### TASK TO CARRY OUT
Transcribe every line of the records verbatim.

### MATERIAL PROVIDED

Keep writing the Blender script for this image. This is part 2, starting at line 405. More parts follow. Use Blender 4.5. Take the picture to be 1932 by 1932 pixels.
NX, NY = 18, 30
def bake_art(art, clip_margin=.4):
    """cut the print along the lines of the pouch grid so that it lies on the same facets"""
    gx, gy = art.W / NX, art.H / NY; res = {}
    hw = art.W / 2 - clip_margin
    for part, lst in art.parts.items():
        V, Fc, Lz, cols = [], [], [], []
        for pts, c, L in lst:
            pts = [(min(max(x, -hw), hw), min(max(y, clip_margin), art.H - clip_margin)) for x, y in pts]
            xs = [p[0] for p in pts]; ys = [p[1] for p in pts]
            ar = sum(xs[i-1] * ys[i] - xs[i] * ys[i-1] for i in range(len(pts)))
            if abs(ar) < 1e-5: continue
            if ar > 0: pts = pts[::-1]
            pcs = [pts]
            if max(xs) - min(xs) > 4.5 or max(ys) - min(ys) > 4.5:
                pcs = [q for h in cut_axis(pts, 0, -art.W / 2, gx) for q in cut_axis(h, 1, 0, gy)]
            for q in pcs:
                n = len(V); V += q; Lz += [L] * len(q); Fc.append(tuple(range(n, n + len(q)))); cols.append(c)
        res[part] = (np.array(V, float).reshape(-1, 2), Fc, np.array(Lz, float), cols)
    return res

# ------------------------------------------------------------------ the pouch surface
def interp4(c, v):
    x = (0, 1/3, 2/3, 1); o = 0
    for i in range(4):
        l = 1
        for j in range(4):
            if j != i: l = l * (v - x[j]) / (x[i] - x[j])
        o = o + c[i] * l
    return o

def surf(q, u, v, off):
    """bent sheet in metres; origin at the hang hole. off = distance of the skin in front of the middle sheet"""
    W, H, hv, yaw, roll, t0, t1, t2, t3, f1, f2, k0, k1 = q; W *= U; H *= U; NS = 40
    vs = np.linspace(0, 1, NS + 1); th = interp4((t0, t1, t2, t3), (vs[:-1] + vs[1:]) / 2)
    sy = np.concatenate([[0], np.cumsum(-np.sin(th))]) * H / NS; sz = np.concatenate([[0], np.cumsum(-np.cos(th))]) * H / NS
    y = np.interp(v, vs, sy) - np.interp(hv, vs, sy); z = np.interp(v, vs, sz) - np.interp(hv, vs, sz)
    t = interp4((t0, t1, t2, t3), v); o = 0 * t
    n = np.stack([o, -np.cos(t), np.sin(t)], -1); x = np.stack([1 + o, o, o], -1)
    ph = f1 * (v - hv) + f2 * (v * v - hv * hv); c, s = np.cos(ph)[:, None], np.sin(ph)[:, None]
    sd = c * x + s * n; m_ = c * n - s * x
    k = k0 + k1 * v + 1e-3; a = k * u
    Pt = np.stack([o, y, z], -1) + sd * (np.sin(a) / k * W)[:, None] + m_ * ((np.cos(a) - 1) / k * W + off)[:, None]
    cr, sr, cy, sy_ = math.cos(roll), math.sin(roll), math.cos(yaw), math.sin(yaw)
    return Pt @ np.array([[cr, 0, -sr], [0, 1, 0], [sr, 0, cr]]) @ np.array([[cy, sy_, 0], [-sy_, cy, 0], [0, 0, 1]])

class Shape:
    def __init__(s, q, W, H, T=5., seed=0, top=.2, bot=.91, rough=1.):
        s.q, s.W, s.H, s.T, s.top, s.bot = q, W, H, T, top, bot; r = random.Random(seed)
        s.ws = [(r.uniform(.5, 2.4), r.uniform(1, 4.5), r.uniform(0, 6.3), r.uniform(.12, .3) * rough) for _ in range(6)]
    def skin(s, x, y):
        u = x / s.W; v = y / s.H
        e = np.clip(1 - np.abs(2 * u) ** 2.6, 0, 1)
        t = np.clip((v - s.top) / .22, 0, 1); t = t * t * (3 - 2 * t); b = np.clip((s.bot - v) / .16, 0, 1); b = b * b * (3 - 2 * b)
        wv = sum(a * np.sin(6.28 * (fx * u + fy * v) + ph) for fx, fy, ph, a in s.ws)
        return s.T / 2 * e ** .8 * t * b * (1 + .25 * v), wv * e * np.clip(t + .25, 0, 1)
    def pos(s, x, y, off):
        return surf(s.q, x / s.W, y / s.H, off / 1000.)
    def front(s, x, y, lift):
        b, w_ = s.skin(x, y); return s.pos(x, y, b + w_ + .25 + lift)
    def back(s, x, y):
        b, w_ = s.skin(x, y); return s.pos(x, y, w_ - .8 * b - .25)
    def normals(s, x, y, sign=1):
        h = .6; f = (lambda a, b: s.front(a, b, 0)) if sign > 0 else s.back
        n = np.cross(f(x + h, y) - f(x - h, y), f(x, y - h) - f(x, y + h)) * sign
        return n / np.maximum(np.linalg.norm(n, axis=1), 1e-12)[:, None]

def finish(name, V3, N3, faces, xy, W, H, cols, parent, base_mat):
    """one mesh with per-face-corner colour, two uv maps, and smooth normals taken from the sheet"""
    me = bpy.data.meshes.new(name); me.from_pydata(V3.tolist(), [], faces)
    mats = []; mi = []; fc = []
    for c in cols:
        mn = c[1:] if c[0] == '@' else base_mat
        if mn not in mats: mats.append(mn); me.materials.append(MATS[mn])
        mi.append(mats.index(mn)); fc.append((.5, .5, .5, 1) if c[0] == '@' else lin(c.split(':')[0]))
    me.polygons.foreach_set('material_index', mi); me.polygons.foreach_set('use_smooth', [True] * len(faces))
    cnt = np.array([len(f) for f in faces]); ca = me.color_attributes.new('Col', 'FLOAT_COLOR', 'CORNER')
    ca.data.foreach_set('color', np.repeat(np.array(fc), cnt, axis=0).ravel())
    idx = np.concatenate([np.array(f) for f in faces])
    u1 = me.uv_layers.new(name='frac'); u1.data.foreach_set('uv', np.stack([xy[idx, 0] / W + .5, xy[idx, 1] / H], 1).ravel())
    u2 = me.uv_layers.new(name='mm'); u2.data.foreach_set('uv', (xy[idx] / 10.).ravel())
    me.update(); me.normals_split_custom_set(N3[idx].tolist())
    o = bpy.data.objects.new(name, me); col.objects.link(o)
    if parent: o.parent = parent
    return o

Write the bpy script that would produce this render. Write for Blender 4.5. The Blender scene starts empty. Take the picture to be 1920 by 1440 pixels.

### TASK RESPONSE
Keep writing the Blender script for this image. This is part 2, starting at line 405. More parts follow. Use Blender 4.5. Take the picture to be 1932 by 1932 pixels.
NX, NY = 18, 30
def bake_art(art, clip_margin=.4):
    """cut the print along the lines of the pouch grid so that it lies on the same facets"""
    gx, gy = art.W / NX, art.H / NY; res = {}
    hw = art.W / 2 - clip_margin
    for part, lst in art.parts.items():
        V, Fc, Lz, cols = [], [], [], []
        for pts, c, L in lst:
            pts = [(min(max(x, -hw), hw), min(max(y, clip_margin), art.H - clip_margin)) for x, y in pts]
            xs = [p[0] for p in pts]; ys = [p[1] for p in pts]
            ar = sum(xs[i-1] * ys[i] - xs[i] * ys[i-1] for i in range(len(pts)))
            if abs(ar) < 1e-5: continue
            if ar > 0: pts = pts[::-1]
            pcs = [pts]
            if max(xs) - min(xs) > 4.5 or max(ys) - min(ys) > 4.5:
                pcs = [q for h in cut_axis(pts, 0, -art.W / 2, gx) for q in cut_axis(h, 1, 0, gy)]
            for q in pcs:
                n = len(V); V += q; Lz += [L] * len(q); Fc.append(tuple(range(n, n + len(q)))); cols.append(c)
        res[part] = (np.array(V, float).reshape(-1, 2), Fc, np.array(Lz, float), cols)
    return res

# ------------------------------------------------------------------ the pouch surface
def interp4(c, v):
    x = (0, 1/3, 2/3, 1); o = 0
    for i in range(4):
        l = 1
        for j in range(4):
            if j != i: l = l * (v - x[j]) / (x[i] - x[j])
        o = o + c[i] * l
    return o

def surf(q, u, v, off):
    """bent sheet in metres; origin at the hang hole. off = distance of the skin in front of the middle sheet"""
    W, H, hv, yaw, roll, t0, t1, t2, t3, f1, f2, k0, k1 = q; W *= U; H *= U; NS = 40
    vs = np.linspace(0, 1, NS + 1); th = interp4((t0, t1, t2, t3), (vs[:-1] + vs[1:]) / 2)
    sy = np.concatenate([[0], np.cumsum(-np.sin(th))]) * H / NS; sz = np.concatenate([[0], np.cumsum(-np.cos(th))]) * H / NS
    y = np.interp(v, vs, sy) - np.interp(hv, vs, sy); z = np.interp(v, vs, sz) - np.interp(hv, vs, sz)
    t = interp4((t0, t1, t2, t3), v); o = 0 * t
    n = np.stack([o, -np.cos(t), np.sin(t)], -1); x = np.stack([1 + o, o, o], -1)
    ph = f1 * (v - hv) + f2 * (v * v - hv * hv); c, s = np.cos(ph)[:, None], np.sin(ph)[:, None]
    sd = c * x + s * n; m_ = c * n - s * x
    k = k0 + k1 * v + 1e-3; a = k * u
    Pt = np.stack([o, y, z], -1) + sd * (np.sin(a) / k * W)[:, None] + m_ * ((np.cos(a) - 1) / k * W + off)[:, None]
    cr, sr, cy, sy_ = math.cos(roll), math.sin(roll), math.cos(yaw), math.sin(yaw)
    return Pt @ np.array([[cr, 0, -sr], [0, 1, 0], [sr, 0, cr]]) @ np.array([[cy, sy_, 0], [-sy_, cy, 0], [0, 0, 1]])

class Shape:
    def __init__(s, q, W, H, T=5., seed=0, top=.2, bot=.91, rough=1.):
        s.q, s.W, s.H, s.T, s.top, s.bot = q, W, H, T, top, bot; r = random.Random(seed)
        s.ws = [(r.uniform(.5, 2.4), r.uniform(1, 4.5), r.uniform(0, 6.3), r.uniform(.12, .3) * rough) for _ in range(6)]
    def skin(s, x, y):
        u = x / s.W; v = y / s.H
        e = np.clip(1 - np.abs(2 * u) ** 2.6, 0, 1)
        t = np.clip((v - s.top) / .22, 0, 1); t = t * t * (3 - 2 * t); b = np.clip((s.bot - v) / .16, 0, 1); b = b * b * (3 - 2 * b)
        wv = sum(a * np.sin(6.28 * (fx * u + fy * v) + ph) for fx, fy, ph, a in s.ws)
        return s.T / 2 * e ** .8 * t * b * (1 + .25 * v), wv * e * np.clip(t + .25, 0, 1)
    def pos(s, x, y, off):
        return surf(s.q, x / s.W, y / s.H, off / 1000.)
    def front(s, x, y, lift):
        b, w_ = s.skin(x, y); return s.pos(x, y, b + w_ + .25 + lift)
    def back(s, x, y):
        b, w_ = s.skin(x, y); return s.pos(x, y, w_ - .8 * b - .25)
    def normals(s, x, y, sign=1):
        h = .6; f = (lambda a, b: s.front(a, b, 0)) if sign > 0 else s.back
        n = np.cross(f(x + h, y) - f(x - h, y), f(x, y - h) - f(x, y + h)) * sign
        return n / np.maximum(np.linalg.norm(n, axis=1), 1e-12)[:, None]

def finish(name, V3, N3, faces, xy, W, H, cols, parent, base_mat):
    """one mesh with per-face-corner colour, two uv maps, and smooth normals taken from the sheet"""
    me = bpy.data.meshes.new(name); me.from_pydata(V3.tolist(), [], faces)
    mats = []; mi = []; fc = []
    for c in cols:
        mn = c[1:] if c[0] == '@' else base_mat
        if mn not in mats: mats.append(mn); me.materials.append(MATS[mn])
        mi.append(mats.index(mn)); fc.append((.5, .5, .5, 1) if c[0] == '@' else lin(c.split(':')[0]))
    me.polygons.foreach_set('material_index', mi); me.polygons.foreach_set('use_smooth', [True] * len(faces))
    cnt = np.array([len(f) for f in faces]); ca = me.color_attributes.new('Col', 'FLOAT_COLOR', 'CORNER')
    ca.data.foreach_set('color', np.repeat(np.array(fc), cnt, axis=0).ravel())
    idx = np.concatenate([np.array(f) for f in faces])
    u1 = me.uv_layers.new(name='frac'); u1.data.foreach_set('uv', np.stack([xy[idx, 0] / W + .5, xy[idx, 1] / H], 1).ravel())
    u2 = me.uv_layers.new(name='mm'); u2.data.foreach_set('uv', (xy[idx] / 10.).ravel())
    me.update(); me.normals_split_custom_set(N3[idx].tolist())
    o = bpy.data.objects.new(name, me); col.objects.link(o)
    if parent: o.parent = parent
    return o

Write the bpy script that would produce this render. Write for Blender 4.5. The Blender scene starts empty. Take the picture to be 1920 by 1440 pixels.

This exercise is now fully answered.